In Jesus’ exchange with the Samaritan woman in the Gospel of John, he tells her: “salvation is from the Jews” (John 4:22). The Church affirms that Christ’s rootedness in the Jewish people signifies that salvation indeed has come from the Jews. The teaching of the Second Vatican Council on the Jewish people and the successive teaching in article 4 of the Declaration Nostra Aetate (NA)[1] insists that the relationship with the Jewish people, the constant reference to the Scriptures of Israel (the Old Testament) and familiarity with Israel’s traditions are essential elements in getting to know Jesus of Nazareth, proclaimed by Christians as Messiah, Son of God and Savior of the world. The Church indeed affirms with Jesus that salvation is from the Jews. A much more sensitive question concerns from where does the salvation of the Jews come?
The stance of the Church toward the Jews
The Declaration Nostra Aetate affirmed that the Church must proclaim Jesus as Messiah, Son of God and Savior in its first paragraph: “Indeed, (the Church) proclaims, and ever must proclaim Christ ‘the way, the truth, and the life’ (John 14:6), in whom men may find the fullness of religious life, in whom God has reconciled all things to Himself.”
The document, published by the Commission of the Holy See for Religious Relations with the Jews for the celebration of the 50th anniversary of Nostra Aetate, reaffirmed this principle of Christian mission but recognized the complexity of this task within the relationship with the Jews. “Another focus for Catholics must continue to be the highly complex theological question of how Christian belief in the universal salvific significance of Jesus Christ can be combined in a coherent way with the equally clear statement of faith in the never-revoked covenant of God with Israel. It is the belief of the Church that Christ is the Savior for all. There cannot be two ways of salvation.”[2]
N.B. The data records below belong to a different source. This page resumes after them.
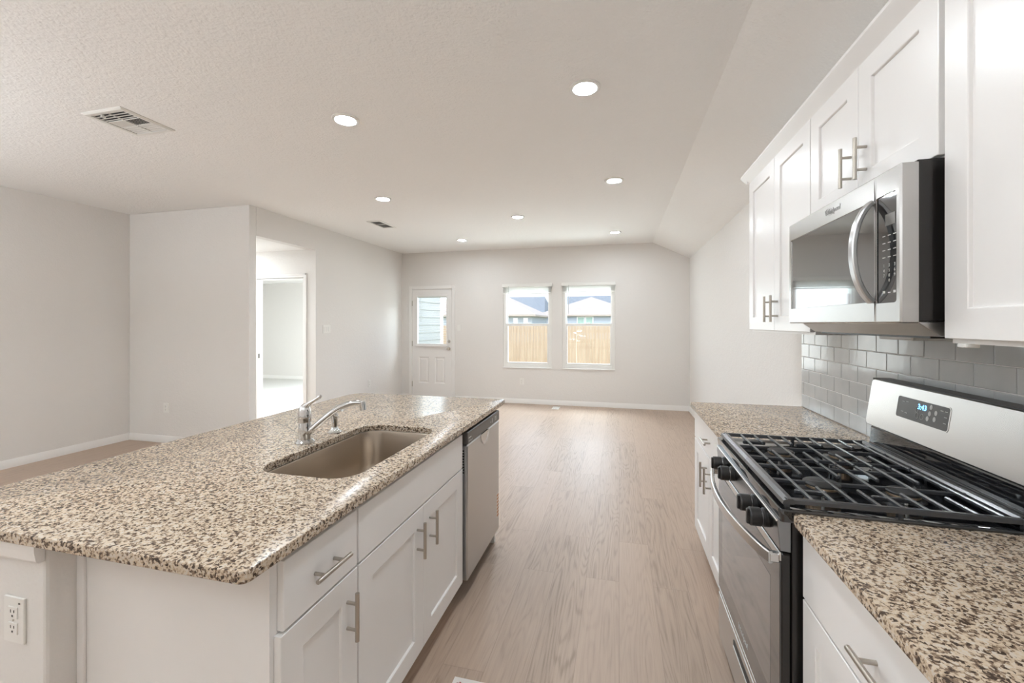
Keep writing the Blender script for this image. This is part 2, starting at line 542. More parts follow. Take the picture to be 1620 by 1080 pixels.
# baseboards
def base_profile(h=.083, t=.014):
    return [(0,0),(t,0),(t,h*.62),(t*.75,h*.72),(t*.75,h*.82),(t*.35,h*.95),(t*.3,h),(0,h)]
def baseboard_x(x, d, y0, y1, z=0):      # along y on a wall at x, d = direction into the room
    return MB().prism([(x+d*a, z+b) for a, b in base_profile()], 'y', y0, y1)
def baseboard_y(y, d, x0, x1, z=0):      # along x on a wall at y
    return MB().prism([(y+d*a, z+b) for a, b in base_profile()], 'x', x0, x1)
struct('baseboard_left', baseboard_x(XL, 1, YN, YB), M['trim'])
struct('baseboard_bump_out', baseboard_y(YB, -1, XL+.014, XW), M['trim'])
struct('baseboard_hall_side', baseboard_x(XW, 1, HO1, YF), M['trim'])
struct('baseboard_far', merge(baseboard_y(YF, -1, XW+.014, D0-.06), baseboard_y(YF, -1, D1+.06, XR_)), M['trim'])
struct('baseboard_right', baseboard_x(XR_, -1, 3.06, YF-.014), M['trim'])
struct('baseboard_bedroom', baseboard_y(BY1, -1, BX0, XW-T, .012), M['trim'])

# bedroom door frame: casing + jambs, latch plate
def casing(name, y, d, x0, x1, z1, w, jd):
    mb = MB()
    def prof(a0, a1):    # casing section across width w
        return a0, a1
    mb.box(x0-w, x0-.006, y, y+d*.016, 0, z1+w).box(x1+.006, x1+w, y, y+d*.016, 0, z1+w).box(x0-.006, x1+.006, y, y+d*.016, z1+.006, z1+w)
    mb.box(x0-w, x0-w+.02, y+d*.016, y+d*.021, 0, z1+w).box(x1+w-.02, x1+w, y+d*.016, y+d*.021, 0, z1+w).box(x0-w, x1+w, y+d*.016, y+d*.021, z1+w-.02, z1+w)
    mb.box(x0-.006, x0+.014, y, y+jd, 0, z1).box(x1-.014, x1+.006, y, y+jd, 0, z1).box(x0-.006, x1+.006, y, y+jd, z1-.014, z1+.006)
    return struct(name, mb, M['trim'], smooth=0, bevel=.002)
tr = casing('trim_1', HO1, -1, BD0, BD1, BDZ, .058, T)
obj('strike_plate', MB().box(BD0+.0135, BD0+.0155, HO1+.03, HO1+.055, .93, .995), M['slot'], tr, label='small dark latch plate on the door jamb')

# ------------------------------------------------------------------ exterior door
dr = thing('door_1', ((D0+D1)/2, YF, 0), 'white half-glass back door with two lower panels, left of the windows', 'door', kind='structure')
cas = MB()
jx0, jx1 = D0+.02, D1-.02
CW = .060
cas.box(D0-CW+.015, D0+.012, YF-.016, YF, 0, DZ+CW-.015).box(D1-.012, D1+CW-.015, YF-.016, YF, 0, DZ+CW-.015).box(D0+.012, D1-.012, YF-.016, YF, DZ-.012, DZ+CW-.015)
cas.box(D0, jx0, YF, YF+T, 0, DZ).box(jx1, D1, YF, YF+T, 0, DZ).box(jx0, jx1, YF, YF+T, DZ-.02, DZ)
obj('door_casing', cas, M['trim'], dr, smooth=0, bevel=.003)
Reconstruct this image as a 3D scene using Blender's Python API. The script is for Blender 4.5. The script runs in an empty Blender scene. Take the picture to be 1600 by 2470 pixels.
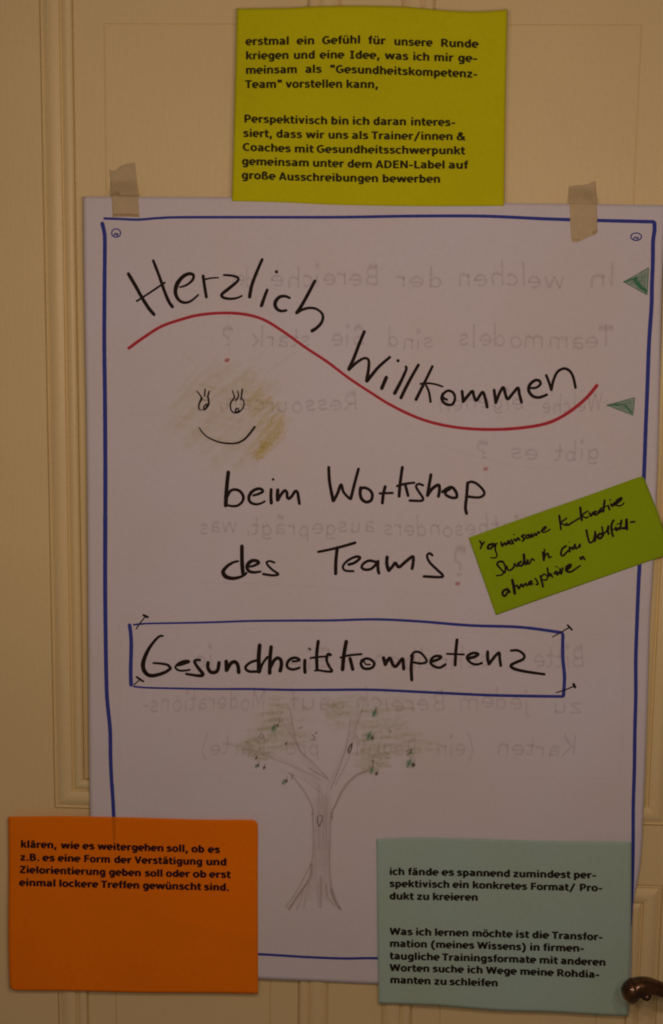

The affirmation that Christ is the unique Savior makes many Jews uncomfortable, so uncomfortable sometimes that the great 20th century Jewish thinker, Abraham Joshua Heschel, commented “If I were asked either to convert or to die in Auschwitz, I’d rather go to Auschwitz.”[3] Christians as disciples of Christ, who, according to their belief, was sent “to the Jew first and to the Greek also” (Rom 1:16), are called therefore to reflect on the apparent tension between a Christian commitment to preaching Christ as Savior of all and the engagement in respect for the Jews, dialogue and collaboration with them.